The U.S. Federal Reserve continued its campaign to raise interest rates Wednesday, but much of the focus was elsewhere: the impact of the banking crisis that has emerged in recent weeks.
Up until early March, expectations around this week’s Fed meeting lay squarely on the outlook for inflation and the stronger-than-expected pace of economic growth.
But with the collapse of Silicon Valley Bank SIVB and subsequent events, the equation for the Fed has changed dramatically.
Fed Likely to Sharply Cut Rates in 2024
The Fed is now struggling to chart the best course forward as the U.S. economy seemingly sits on a knife edge between high inflation and financial crisis risk. The Fed is expecting to hold rates at a plateau of around 5% through the end of 2023, but we think that rates are likely to fall sharply after that.
The Fed pushed ahead with another 0.25-point increase in the federal-funds rate to a target range of 4.75% to 5.00%, despite budding signs of distress in the U.S. financial system.
The majority of market participants had expected a 0.25-point increase before the meeting. However, some investors had bet on the Fed abstaining from a hike this meeting in order to help stabilize the financial system.
Fears of a potential financial crisis have multiplied following the failure of Silicon Valley Bank on March 10, when the bank was put into receivership after a run on its deposits. With around $200 billion in assets, this was the second-largest failure of an FDIC-insured bank in U.S. history (next to Washington Mutual in 2008). On March 12, Signature Bank (SBNY) ($110 billion in assets) also failed. The fate of First Republic Bank (FRC) ($200 billion in assets) stands in jeopardy following a run on its deposits. Meanwhile, an abrupt liquidity crunch on Credit Suisse (CS) led to a rushed sale to UBS (UBS), signaling a spread of financial turmoil to European markets.

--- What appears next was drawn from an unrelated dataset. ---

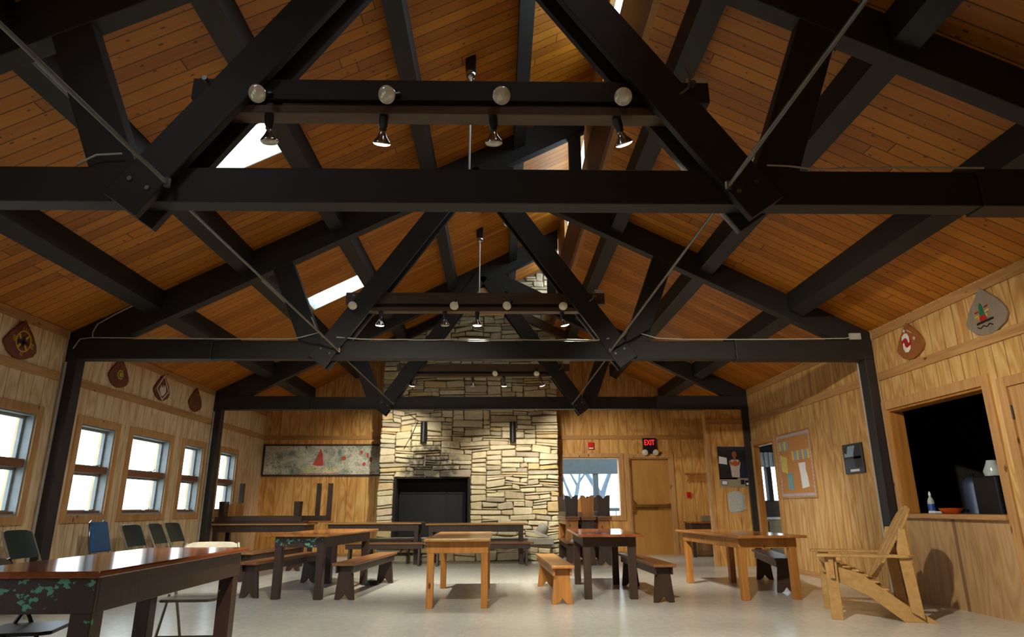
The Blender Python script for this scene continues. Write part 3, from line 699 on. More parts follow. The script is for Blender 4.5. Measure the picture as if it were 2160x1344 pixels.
# ------------------------------------------------------------------ stone chimney
CX0, CX1, CY = -2.5, 1.25, 14.0
t = thing('stone_chimney', 'tall cream rubble stone chimney with a fireplace on the far wall', 'chimney', (0, CY, 0))
FB = (-2.17, -.62, .42, 1.58)
core = MB()
fC = lambda u, v, d: (u, -d, v)
grid_wall(core, fC, 0, 0, [FB], -.55, -.03, CX0+.03, CX1-.03, 0, 4.4)
core.prism([(CX0+.03, 4.4), (CX1-.03, 4.4), (XC-.06, zr(XC)), (XC-.06, zl(XC)-.02), (CX0+.03, zl(CX0+.03)-.02)], fC, -.74, -.03)
core.prism(rect(CX0+.03, CX1-.03, 0, 4.4), fC, -.74, -.55)
core.build('chimney_core', M['mortar'], t)
def stones(x0, x1, z0, z1, hole, top=None, seed=3, uw=.08, uh=.05):
    rr = random.Random(seed); nx = int(round((x1-x0)/uw)); nz = int((z1-z0)/uh)
    occ = [[False]*nx for _ in range(nz)]
    def blocked(i, j):
        if i < 0 or j < 0 or i >= nx or j >= nz or occ[j][i]: return True
        if hole:
            x = x0+(i+.5)*uw; z = z0+(j+.5)*uh
            if hole[0]-.02 < x < hole[1]+.02 and hole[2]-.03 < z < hole[3]+.0: return True
        return False
    V = []; F = []; Cc = []
    for j in range(nz):
        for i in range(nx):
            if blocked(i, j): continue
            hh = rr.choices([1, 2, 3, 4], [28, 44, 16, 5])[0]; ww = rr.choices([3, 4, 5, 6, 7, 8, 9], [16, 22, 22, 16, 12, 7, 5])[0]
            if hh > 2: ww = min(ww, 7)
            k = 0
            while k < ww and not blocked(i+k, j): k += 1
            ww = k
            if not blocked(i+ww, j) and (blocked(i+ww+1, j)): ww += 1
            h2 = 1
            while h2 < hh and all(not blocked(i+k, j+h2) for k in range(ww)): h2 += 1
            for a in range(ww):
                for b_ in range(h2): occ[j+b_][i+a] = True
            ax, bx = x0+i*uw, x0+(i+ww)*uw; az, bz = z0+j*uh, z0+(j+h2)*uh
            g = .007
            if top:
                lim = min(top(ax), top(bx))
                if az > lim-.03: continue
                bz = min(bz, max(lim, az+.05))
            # rounded irregular outline
            pts = []; r_ = min(.022, (bz-az)*.3); J = .009
            m = 4
            for cxx, czz, a0 in ((bx-g-r_, bz-g-r_, 0), (ax+g+r_, bz-g-r_, 90), (ax+g+r_, az+g+r_, 180), (bx-g-r_, az+g+r_, 270)):
                for q in range(3):
                    an = math.radians(a0+q*45); pts.append((cxx+r_*math.cos(an)+rr.uniform(-J, J), czz+r_*math.sin(an)+rr.uniform(-J, J)))
            mx, mz = (ax+bx)/2, (az+bz)/2; dp = rr.uniform(.012, .05); k0 = len(V); n_ = len(pts)
            t_ = rr.random()
            q_ = rr.randint(-12, 12); J3 = lambda c: L(*[v+q_+rr.randint(-3, 3) for v in c])
            if t_ < .72: cc = J3((214, 202, 168))
            elif t_ < .82: cc = J3((204, 182, 134))
            elif t_ < .94: cc = J3((196, 184, 154))
            else: cc = J3((176, 166, 144))
            for px, pz in pts: V.append((px, .05, pz))
            for px, pz in pts: V.append((px, -dp+.012, pz))
            sx = 1-.016/max(.03, (bx-ax)/2); sz = 1-.014/max(.02, (bz-az)/2)
            for px, pz in pts: V.append((mx+(px-mx)*sx, -dp-rr.uniform(0, .006), mz+(pz-mz)*sz))
            for ring in (0, 1):
                for q in range(n_): F.append((k0+ring*n_+q, k0+ring*n_+(q+1) % n_, k0+(ring+1)*n_+(q+1) % n_, k0+(ring+1)*n_+q)); Cc.append(cc)
            F.append(tuple(range(k0+2*n_, k0+3*n_))); Cc.append(cc)
    from mathutils import noise as mn
    def warp(v):
        x, y, z = v; a = mn.noise(Vector((x*2.1, z*2.6, 3.3))); b_ = mn.noise(Vector((x*2.6, z*2.1, 9.1))); c_ = mn.noise(Vector((x*7, z*9, 1.7)))
        e = 0 if hole and hole[0]-.15 < x < hole[1]+.15 and hole[2]-.1 < z < hole[3]+.1 else 1
        return (x+.03*a*e, y, z+(.05*b_+.012*c_)*e)
    V = [warp(v) for v in V]
    me = bpy.data.meshes.new('stones'); me.from_pydata(V, [], F)
    ca = me.color_attributes.new('Col', 'FLOAT_COLOR', 'CORNER'); li = 0
    for p, cc in zip(me.polygons, Cc):
        for _ in range(p.loop_total): ca.data[li].color = (*cc, 1); li += 1
    me.materials.append(M['stone'])
    bm = bmesh.new(); bm.from_mesh(me); bmesh.ops.recalc_face_normals(bm, faces=bm.faces[:]); bm.to_mesh(me); bm.free()
    return me
def ctop(x): return min(zl(x)-.02, 6.3)
o = bpy.data.objects.new('stone_facing', stones(CX0-.01, CX1+.02, 0, 6.3, FB, ctop)); C.objects.link(o); o.parent = t
# firebox
a, b, c, d = FB; w = MB(); w.box(a-.02, a+.03, -.01, .5, c, d); w.box(b-.03, b+.02, -.01, .5, c, d); w.box(a, b, .45, .5, c, d); w.box(a, b, -.005, .5, d, d+.03); w.box(a, b, 0, .5, c-.02, c+.005)
w.build('firebox', M['soot'], t)
w = MB()
for x0, x1 in ((-1.75, -1.72), (-1.12, -1.09), (-2.1, -2.08), (-.72, -.7)): w.box(x0, x1, .28, .30, .43, 1.3)
w.box(-2.1, -.7, .28, .30, 1.28, 1.31); w.box(-2.1, -.7, .295, .30, .43, 1.29)
w.build('fire_screen', M['soot2'], t)
# hearth
h = thing('hearth', 'raised stone hearth with a grey slab top before the chimney', 'hearth', (0, 13.65, 0))
w = box(-2.35, 1.02, -.31, .24, 0, .3); w.build('hearth_core', M['mortar'], h)
o = bpy.data.objects.new('hearth_facing', stones(-2.36, 1.04, 0, .3, None, None, 9)); C.objects.link(o); o.parent = h; o.location = (0, -.33, 0)
box(-2.4, 1.07, -.37, .25, .3, .42).build('hearth_slab', M['slab'], h, bevel=.012)
for x, nm in ((-1.595, 'left'), (.292, 'right')):
    t = thing('wall_sconce', 'black tube sconce on the %s half of the stone chimney' % nm, 'sconce', (x, 13.9, 2.32), 0, 'black tube sconces on the chimney')
    MB().lathe([(.06, 0), (.066, .002), (.066, .42), (.058, .42), (.058, .41)], 20).build('sconce_tube', M['iron'], t, smooth=True)
    box(-.03, .03, .05, .1, .14, .26).build('sconce_bracket', M['iron'], t)
w = MB().tube([(-1.93, 13.96, 2.92), (-1.72, 13.94, 2.78), (-1.86, 13.94, 2.45), (-2.0, 13.95, 2.2)], .007)
tag(w.build('wire', M['iron'], smooth=True), 'dark wire hanging down the left of the stone chimney', 'wire')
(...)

Fed Takes Rates to Highest Level Since 2007
With today’s hike, the federal-funds rate reached a target range of 4.75 to 5.00%, the highest rate since 2007. Altogether, the Fed has increased the federal-funds rate by 4.75 percentage points since March 2022. That’s the largest one-year increase since the 1980-81 hiking cycle, when the Fed sought to tame the “Great Inflation” that raged throughout the 1970s.
The aggressive rate hikes of the early 1980s set in motion a cascade of bank failures over the course of that decade (referred to as the savings and loan crisis). In that episode, certain banks were highly exposed to interest-rate risk, meaning they would incur losses as interest rates rose. The banking industry learned from the savings and loan crisis to do a better job in hedging interest-rate risk, and today most banks look like they’re weathering the storm of rate hikes in decent shape. But a small minority of banks have failed to hedge interest-rate risk adequately, leading to the recent spate of distress.
Although the market is now expecting multiple rate cuts before the end of 2024 to bring the federal-funds rate down to 4.25%, the Fed is expecting to hold rates firm at about 5.00%. The Fed believes that it can curb financial distress with tools other than cutting the federal-funds rate, clearing the way for monetary policy to remain restrictive in order to continue to fight inflation.
To this end, the Fed has opened the spigots of funding for banks in need of liquidity, via the traditional discount window along with its new Bank Term Funding Program. Financial distress no longer appears to be worsening, and Fed Chair Jerome Powell mentioned that “deposit flows have stabilized in the last week.”
Markets Skeptical of Fed Forecasts
The market’s views on the path of the federal-funds rate have shifted abruptly in response to the events of the past few weeks. The implied path for the federal-funds rate has fallen by nearly 100 basis points, and bond yields have fallen commensurately. Clearly, the market is baking in a much higher probability of recession and/or financial crisis risk. This means the market is more skeptical that the Fed can stabilize the financial system while keeping the federal-funds rate high.
Even if the Fed succeeds in preventing further bank failures, a key question is how much supply of bank lending will contract in the wake of recent events. Bank lending standards were already tightening in recent months, and this tightening will likely progress further as banks shift to a more conservative stance. This will help reduce business investment and hiring, along with consumer spending. But as Powell acknowledged, the degree of impact is highly uncertain.
For the near term (over the next two to three quarters), we tend to agree with the Fed’s view that the federal-funds rate can remain high without triggering an explosion of financial distress. We also don’t take it as a given that bank troubles will massively weigh on economic growth. Hundreds of banks—albeit mostly very small ones—failed per year in the latter half of the 1980s, yet neither a financial crisis nor a recession occurred. Not every bank failure is a harbinger of a 2008-style collapse in the financial system.
Whatever the ultimate impact, it will likely take several quarters for tightening lending standards to affect business and consumer spending. Thus, the economy isn’t going to be immediately cooled off by financial distress, and hence neither will the inflation problem be immediately removed by recent developments. Core consumer price inflation averaged 5.2% annualized in the past three months. We do expect inflation to come down most of the way back to normal by the end of 2023. But forecasts of rate cuts starting this summer (as the market now expects) look premature.